Steve Stoute (right) says Jay-Z’s Roc Nation Sports is fueling a culture change in the athlete representation business.
Photo by: GETTY IMAGES
> THE WINDS OF CHANGE: While in New York recently, I was able to spend some time with Translation CEO Steve Stoute, who will be the subject of a back-page feature, The Sit-Down. Stoute sits firmly in the cross section of sports, entertainment, music and lifestyle marketing, and his career accomplishments are well-known to many readers. He co-owns Translation with Jay-Z, and I met with Stoute shortly after plans for Jay-Z’s Roc Nation Sports were publicly announced.

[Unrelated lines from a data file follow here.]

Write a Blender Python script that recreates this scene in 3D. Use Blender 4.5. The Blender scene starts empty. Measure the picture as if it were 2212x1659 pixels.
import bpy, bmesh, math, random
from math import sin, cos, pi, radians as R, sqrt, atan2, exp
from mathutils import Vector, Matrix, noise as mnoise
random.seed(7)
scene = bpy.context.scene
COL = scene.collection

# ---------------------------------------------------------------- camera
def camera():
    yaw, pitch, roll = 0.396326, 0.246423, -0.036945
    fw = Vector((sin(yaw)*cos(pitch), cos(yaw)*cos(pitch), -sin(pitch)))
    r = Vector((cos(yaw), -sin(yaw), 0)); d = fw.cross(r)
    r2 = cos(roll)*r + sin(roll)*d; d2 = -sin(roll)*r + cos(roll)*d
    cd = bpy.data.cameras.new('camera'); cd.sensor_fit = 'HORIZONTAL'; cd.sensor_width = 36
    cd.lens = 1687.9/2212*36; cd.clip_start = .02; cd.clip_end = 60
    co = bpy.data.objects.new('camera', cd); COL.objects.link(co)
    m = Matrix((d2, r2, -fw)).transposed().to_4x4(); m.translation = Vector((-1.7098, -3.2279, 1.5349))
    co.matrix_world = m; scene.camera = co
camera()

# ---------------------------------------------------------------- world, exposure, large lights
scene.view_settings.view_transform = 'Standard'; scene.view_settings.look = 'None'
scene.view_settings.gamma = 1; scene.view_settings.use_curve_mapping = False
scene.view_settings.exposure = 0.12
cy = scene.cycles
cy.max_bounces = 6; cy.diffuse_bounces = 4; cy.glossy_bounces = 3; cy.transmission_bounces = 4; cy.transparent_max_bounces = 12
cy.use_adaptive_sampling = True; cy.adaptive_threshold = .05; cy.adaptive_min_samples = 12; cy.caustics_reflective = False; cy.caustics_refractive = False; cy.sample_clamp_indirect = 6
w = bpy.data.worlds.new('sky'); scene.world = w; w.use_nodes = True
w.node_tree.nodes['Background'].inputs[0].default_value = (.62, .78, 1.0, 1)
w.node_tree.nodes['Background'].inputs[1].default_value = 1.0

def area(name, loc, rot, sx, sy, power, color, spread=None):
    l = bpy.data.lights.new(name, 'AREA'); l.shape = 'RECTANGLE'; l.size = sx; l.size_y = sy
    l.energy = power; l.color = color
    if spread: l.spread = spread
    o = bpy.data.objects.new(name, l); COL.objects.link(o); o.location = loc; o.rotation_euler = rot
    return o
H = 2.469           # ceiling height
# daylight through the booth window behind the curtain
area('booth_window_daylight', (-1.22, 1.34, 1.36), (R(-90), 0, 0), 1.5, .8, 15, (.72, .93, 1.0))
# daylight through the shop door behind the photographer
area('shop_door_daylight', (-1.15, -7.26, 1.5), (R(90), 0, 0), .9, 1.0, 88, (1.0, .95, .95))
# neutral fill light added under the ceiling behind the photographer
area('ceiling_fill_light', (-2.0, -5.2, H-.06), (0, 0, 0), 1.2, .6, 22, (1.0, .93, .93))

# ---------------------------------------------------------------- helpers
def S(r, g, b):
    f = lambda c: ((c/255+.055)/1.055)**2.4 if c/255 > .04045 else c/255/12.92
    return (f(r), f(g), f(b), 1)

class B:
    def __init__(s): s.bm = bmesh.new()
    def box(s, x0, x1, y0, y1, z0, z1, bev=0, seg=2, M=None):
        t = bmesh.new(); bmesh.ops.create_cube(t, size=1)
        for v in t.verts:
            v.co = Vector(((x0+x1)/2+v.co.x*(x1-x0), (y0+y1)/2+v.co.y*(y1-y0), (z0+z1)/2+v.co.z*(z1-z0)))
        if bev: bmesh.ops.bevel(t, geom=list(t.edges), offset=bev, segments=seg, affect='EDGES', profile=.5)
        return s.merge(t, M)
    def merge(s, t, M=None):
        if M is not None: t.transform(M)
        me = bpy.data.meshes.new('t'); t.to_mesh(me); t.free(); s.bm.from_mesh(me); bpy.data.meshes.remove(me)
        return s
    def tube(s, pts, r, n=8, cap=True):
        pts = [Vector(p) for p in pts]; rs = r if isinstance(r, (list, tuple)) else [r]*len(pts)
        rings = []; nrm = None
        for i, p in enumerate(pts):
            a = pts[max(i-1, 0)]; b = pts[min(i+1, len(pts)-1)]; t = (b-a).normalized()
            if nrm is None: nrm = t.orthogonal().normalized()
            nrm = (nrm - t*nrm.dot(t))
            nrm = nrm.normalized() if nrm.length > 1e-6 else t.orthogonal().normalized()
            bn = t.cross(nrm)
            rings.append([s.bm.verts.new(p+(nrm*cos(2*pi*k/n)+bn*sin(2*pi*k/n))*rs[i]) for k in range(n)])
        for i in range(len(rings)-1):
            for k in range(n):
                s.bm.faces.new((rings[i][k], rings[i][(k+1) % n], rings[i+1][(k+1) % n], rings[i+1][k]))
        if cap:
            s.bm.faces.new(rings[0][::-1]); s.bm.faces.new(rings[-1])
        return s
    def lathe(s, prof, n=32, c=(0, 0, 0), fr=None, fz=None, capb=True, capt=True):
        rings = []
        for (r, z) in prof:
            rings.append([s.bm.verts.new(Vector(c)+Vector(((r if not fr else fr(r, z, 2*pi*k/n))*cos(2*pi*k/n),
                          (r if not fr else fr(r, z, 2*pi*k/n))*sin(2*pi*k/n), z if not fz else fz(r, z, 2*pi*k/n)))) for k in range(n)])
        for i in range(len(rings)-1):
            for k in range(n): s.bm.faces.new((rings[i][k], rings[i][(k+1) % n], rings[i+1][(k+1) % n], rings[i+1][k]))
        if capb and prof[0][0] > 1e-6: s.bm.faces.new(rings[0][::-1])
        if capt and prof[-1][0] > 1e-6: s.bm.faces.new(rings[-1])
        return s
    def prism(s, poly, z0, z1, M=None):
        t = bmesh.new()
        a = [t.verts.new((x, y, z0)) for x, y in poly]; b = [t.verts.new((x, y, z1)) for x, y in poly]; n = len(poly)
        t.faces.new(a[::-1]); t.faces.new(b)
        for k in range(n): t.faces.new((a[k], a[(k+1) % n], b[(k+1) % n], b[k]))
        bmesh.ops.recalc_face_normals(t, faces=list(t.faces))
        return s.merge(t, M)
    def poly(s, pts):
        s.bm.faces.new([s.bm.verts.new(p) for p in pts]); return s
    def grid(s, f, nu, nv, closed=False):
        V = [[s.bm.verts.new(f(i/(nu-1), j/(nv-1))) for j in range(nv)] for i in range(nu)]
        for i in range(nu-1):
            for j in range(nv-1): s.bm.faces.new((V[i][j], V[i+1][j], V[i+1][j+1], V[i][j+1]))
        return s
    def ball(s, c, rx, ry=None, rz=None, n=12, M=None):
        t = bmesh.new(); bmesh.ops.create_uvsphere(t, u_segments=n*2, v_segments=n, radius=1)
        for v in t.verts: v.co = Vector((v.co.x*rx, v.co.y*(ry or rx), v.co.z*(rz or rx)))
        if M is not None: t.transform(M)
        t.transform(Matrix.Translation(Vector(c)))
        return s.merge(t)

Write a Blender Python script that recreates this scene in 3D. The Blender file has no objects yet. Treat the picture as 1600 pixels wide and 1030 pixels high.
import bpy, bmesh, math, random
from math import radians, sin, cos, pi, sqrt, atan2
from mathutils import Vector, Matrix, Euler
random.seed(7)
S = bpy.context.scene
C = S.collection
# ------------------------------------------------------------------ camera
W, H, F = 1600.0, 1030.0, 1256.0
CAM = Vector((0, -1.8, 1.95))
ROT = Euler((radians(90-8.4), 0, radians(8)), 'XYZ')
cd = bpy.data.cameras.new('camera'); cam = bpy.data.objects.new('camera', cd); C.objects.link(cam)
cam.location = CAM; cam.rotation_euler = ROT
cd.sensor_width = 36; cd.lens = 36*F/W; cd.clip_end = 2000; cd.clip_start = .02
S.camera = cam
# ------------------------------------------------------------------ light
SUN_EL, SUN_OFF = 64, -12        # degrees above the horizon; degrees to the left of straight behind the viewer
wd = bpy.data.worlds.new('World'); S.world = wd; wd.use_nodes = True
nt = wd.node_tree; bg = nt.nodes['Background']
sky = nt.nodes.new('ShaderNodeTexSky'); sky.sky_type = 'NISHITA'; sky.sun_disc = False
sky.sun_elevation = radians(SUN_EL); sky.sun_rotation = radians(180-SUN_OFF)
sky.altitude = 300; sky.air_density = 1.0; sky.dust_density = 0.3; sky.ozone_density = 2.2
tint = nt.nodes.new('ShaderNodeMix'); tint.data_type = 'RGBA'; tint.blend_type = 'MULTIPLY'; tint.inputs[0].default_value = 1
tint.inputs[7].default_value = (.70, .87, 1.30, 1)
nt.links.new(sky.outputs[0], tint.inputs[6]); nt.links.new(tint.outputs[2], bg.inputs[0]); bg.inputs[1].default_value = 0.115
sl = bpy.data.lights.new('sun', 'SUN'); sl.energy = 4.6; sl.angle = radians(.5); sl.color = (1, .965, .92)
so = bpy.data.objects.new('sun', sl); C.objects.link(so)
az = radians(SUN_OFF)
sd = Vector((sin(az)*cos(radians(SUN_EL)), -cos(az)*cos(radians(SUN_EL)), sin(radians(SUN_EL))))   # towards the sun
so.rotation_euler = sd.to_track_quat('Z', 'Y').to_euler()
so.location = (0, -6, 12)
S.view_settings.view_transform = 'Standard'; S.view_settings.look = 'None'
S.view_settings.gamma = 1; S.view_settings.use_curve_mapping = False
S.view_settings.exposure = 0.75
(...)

Asked what he made of his partner’s plans to begin representing athletes, Stoute was to the point. “Jay has been a lover of sports and has developed a great relationship with the athletes,” he said. “His reputation as a businessman has obviously been well-documented, so I don’t need to get into that. I think that there needs to be a new sheriff. Scott Boras and those guys, the agents of the past, they had a run. They had 10 or 15 years, maybe even longer, unadulterated. David Falk had a long run in basketball and that had to change. Scott Boras had a long run in baseball and that has to change. Those things have to change.”

He sees Roc Nation Sports as fueling part of that culture change. “The athletes change, the athletes’ attitudes change, the needs and their wants change, and the people who are representing them should change along with their needs.”

Stoute firmly believes athletes want to be “bigger than just athletes.”

“They realize the power of an athlete today is much different than the power of an athlete 20 years ago,” he said. “The opportunity with media, multimedia and how people engage with the athlete is much different than before. They find themselves to be more ubiquitous as lifestyle stars and celebrities than they are just typically a jock. They want to be with management and representation that can harness all of the different touch points to help build their profile, build their brand and build their wealth, and Jay-Z uniquely has that to offer them.”

> ON BROADWAY: I recently caught up with Ponturo Management Group’s Tony Ponturo, who, along with his partner Fran Kirmser, is working on bringing the story of the New York Yankees, “Bronx Bombers,” to Broadway next year. Ponturo and Kirmser produced two other sports-related plays on Broadway — “Lombardi” in 2010-11 and “Magic/Bird” in 2012.

With “Bronx Bombers,” Ponturo and Kirmser are actively in script development, “working with actors, so we can hear the words to the script for the first time, as we get the story right,” Ponturo said. A group will go to Colorado in June for theater workshops, and do on-stage performances in New York off Broadway in the fall, before looking to open on Broadway in January/February. With the Super Bowl hitting New York City, Ponturo said, “Once the sports community hits the city, they will have some sports options on Broadway.”

In putting together the script, Ponturo said the idea behind “Bronx Bombers” is “about what makes a great team over a long period of time. There is conflict. There is pulling together. There is performing on the field.” He wrapped it up by adding, “This will span generations of players to tell the story of what goes into making a team.” Ponturo will be working with the Yankees and MLB on promotional plans, and look for promotional material touting the release of “Bronx Bombers” coming later this summer or early fall.